Show that there are infinitely many positive integers $k$ such that the equation $\phi(n)=k$ has exactly two solutions, where $n$ is a positive integer.
Not entirely sure where to start or finish with this problem. I know that $\phi$ notation states that $\phi(n) = n(1-\frac{1}{p_1})(1-\frac{1}{p_2})\cdots(1-\frac{1}{p_S})$
but other than that I am lost.
Let $k = 2 \times 3^{6m + 1}$. We claim that if $m > 0$, then $\phi(n) = k$ has exactly $2$ solutions. (For $m = 0$, it has four solutions: $7$, $9$, $14$, and $18$.)

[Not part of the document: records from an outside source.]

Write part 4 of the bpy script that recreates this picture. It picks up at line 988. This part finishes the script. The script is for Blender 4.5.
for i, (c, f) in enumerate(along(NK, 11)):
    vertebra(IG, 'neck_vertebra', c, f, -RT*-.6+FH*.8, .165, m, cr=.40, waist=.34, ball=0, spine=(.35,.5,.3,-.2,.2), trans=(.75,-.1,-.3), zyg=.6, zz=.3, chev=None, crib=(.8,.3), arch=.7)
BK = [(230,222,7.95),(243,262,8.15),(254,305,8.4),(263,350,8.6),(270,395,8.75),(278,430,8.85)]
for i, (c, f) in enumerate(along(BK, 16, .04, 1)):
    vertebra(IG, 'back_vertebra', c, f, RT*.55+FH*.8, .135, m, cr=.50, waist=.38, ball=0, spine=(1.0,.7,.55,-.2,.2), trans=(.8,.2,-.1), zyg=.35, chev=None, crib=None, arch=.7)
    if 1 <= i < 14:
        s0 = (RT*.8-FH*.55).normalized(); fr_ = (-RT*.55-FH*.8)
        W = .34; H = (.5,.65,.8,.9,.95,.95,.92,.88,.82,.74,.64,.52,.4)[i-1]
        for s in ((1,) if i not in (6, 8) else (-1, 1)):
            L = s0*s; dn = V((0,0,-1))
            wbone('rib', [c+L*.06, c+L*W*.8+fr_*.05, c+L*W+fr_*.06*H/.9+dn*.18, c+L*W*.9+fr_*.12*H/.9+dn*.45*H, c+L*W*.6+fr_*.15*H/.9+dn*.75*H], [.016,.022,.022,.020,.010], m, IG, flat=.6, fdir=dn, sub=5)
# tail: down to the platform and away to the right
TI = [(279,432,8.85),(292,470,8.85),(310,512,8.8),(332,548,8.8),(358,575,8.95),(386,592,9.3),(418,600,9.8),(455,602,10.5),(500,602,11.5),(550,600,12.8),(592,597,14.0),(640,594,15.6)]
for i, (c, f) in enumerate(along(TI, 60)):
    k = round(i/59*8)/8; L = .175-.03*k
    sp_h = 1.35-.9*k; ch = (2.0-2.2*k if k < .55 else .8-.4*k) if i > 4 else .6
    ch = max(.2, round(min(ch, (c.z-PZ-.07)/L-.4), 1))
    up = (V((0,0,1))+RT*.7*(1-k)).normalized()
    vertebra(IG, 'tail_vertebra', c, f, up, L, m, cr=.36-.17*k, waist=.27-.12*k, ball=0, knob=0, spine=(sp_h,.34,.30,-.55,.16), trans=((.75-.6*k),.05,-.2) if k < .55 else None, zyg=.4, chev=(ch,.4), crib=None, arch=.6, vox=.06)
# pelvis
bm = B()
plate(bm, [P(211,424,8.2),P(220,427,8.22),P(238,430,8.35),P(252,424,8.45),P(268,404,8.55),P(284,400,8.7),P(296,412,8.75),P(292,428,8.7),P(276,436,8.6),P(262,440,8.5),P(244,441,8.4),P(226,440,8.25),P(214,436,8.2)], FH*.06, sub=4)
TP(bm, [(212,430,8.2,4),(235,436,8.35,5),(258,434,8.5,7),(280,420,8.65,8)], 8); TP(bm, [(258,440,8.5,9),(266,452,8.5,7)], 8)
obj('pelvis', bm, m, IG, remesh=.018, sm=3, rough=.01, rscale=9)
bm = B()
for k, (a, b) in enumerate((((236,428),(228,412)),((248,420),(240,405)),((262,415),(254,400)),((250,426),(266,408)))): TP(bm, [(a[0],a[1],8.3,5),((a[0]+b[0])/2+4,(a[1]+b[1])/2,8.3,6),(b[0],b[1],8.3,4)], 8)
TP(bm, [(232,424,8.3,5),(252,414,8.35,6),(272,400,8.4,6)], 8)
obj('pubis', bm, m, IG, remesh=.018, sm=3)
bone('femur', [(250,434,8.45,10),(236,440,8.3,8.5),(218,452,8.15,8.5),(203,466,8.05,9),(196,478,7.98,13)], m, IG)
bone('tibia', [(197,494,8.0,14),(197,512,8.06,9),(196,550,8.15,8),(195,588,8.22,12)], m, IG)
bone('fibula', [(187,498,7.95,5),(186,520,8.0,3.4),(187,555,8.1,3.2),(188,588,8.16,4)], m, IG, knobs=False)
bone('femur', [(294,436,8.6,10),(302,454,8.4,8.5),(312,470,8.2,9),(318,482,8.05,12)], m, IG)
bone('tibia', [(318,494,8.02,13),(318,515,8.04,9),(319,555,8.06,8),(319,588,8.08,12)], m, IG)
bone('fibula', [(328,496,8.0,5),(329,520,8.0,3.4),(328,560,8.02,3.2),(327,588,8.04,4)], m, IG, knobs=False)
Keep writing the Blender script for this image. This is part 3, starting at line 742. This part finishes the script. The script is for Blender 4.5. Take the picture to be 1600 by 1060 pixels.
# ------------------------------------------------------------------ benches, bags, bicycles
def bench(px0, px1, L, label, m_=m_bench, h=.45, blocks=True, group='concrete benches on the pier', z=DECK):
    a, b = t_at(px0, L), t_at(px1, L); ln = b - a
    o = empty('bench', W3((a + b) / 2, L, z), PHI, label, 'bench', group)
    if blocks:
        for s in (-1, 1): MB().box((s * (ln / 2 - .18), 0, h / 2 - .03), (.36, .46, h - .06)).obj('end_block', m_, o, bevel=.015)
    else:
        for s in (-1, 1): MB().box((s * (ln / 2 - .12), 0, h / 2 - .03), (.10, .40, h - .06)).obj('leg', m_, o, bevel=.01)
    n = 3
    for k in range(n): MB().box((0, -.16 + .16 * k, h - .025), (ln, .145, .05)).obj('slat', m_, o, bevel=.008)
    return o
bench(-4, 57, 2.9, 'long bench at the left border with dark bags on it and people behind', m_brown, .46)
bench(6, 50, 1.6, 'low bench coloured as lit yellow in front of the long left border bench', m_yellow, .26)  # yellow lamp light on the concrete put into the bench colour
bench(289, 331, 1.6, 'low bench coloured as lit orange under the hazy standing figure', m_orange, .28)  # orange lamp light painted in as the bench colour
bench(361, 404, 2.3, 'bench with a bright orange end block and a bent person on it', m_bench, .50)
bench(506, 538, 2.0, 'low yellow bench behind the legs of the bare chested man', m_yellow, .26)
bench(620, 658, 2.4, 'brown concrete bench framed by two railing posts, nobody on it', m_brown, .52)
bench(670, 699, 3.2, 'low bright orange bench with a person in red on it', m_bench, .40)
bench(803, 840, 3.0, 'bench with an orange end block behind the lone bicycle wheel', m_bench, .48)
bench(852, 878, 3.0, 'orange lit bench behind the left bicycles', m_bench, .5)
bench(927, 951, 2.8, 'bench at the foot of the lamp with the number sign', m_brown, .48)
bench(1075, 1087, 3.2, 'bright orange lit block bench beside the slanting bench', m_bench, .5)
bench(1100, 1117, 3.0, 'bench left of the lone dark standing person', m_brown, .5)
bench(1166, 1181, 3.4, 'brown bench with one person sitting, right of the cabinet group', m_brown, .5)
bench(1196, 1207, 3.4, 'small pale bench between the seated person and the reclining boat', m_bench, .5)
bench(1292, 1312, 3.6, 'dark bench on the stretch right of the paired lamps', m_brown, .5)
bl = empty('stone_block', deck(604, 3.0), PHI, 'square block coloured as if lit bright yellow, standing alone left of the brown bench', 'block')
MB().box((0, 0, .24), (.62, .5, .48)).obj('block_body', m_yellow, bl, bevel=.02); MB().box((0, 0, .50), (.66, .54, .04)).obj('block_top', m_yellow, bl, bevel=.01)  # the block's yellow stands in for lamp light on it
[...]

Let $n = p_1^{a_1} p_2^{a_2} \cdots p_i^{a_i}$, where $p_j$ is a prime number, and $a_j$ is a positive natural number. Then $n$ is a solution if and only if $$ p_1^{a_1 - 1} p_2^{a_2 - 1} \cdots p_i^{a_i - 1} (p_1 - 1)(p_2 - 1) \cdots (p_i - 1) = k. $$
We note that if $n$ has at least two odd prime factors $p$ and $q$, then $(p - 1)(q - 1)$ is a factor of $\phi(n)$. Hence $4$ is a factor of $\phi(n)$, and sol $n$ is not a solution.
Thus any solution $n$ is of the form $n = 2^\alpha \cdot p^\beta$ where $p$ is some odd prime number, and $\alpha$ and $\beta$ are natural numbers, possibly equal to $0$. If $\alpha > 2$, then $\phi(8) = 4$ is a factor of $\phi(n)$, and so $n$ is not a solution. Thus $\alpha \in \{0, 1, 2\}$.
Suppose that $\alpha = 2$. Then if $\beta > 0$, we have that $2(p - 1)$ is a factor of $\phi(n)$, and so $4$ is a factor of $\phi(n)$, and so $n$ is not a solution. Thus if $\alpha = 2$, then $\beta = 0$, and so $n = 4$. But $\phi(4) = 2$ is not divisible by $3$, and so it is not equal to $2 \times 3^{6m + 1} = k$.
We thus must have that either $n = p^\beta$, or $n = 2 p^\beta$. In each case, we have that $$ \phi(n) = p^\beta - p^{\beta - 1}. $$
We thus must solve the equation $$ p^{\beta - 1} (p - 1) = 2 \times 3^{6m + 1}. $$
If $\beta = 1$, then this is equivalent to $p - 1 = 2 \times 3^{6m + 1}$. Not we note that $2 \times 3^{6m + 1} + 1 \equiv 2 \times 3 + 1 \equiv 0 \pmod 7$, and so this implies that $p = 7$. This corresponds to $m = 0$. We're considering the case where $m > 0$, so we can thus assume from now on that $\beta > 1$.
Since $\beta > 1$, we note that $p \mid 2 \times 3^{6m + 1}$, and so we have that $p = 3$. We thus must solve the equation $$ 2 \times 3^{\beta - 1} = 2 \times 3^{6m + 1}. $$ This clearly has the unique solution $\beta = 6m + 2$, and so the two solutions to the equation $\phi(n) = k$ are given by $n = 3^{6m + 2}$, and $n = 2 \times 3^{6m + 2}$.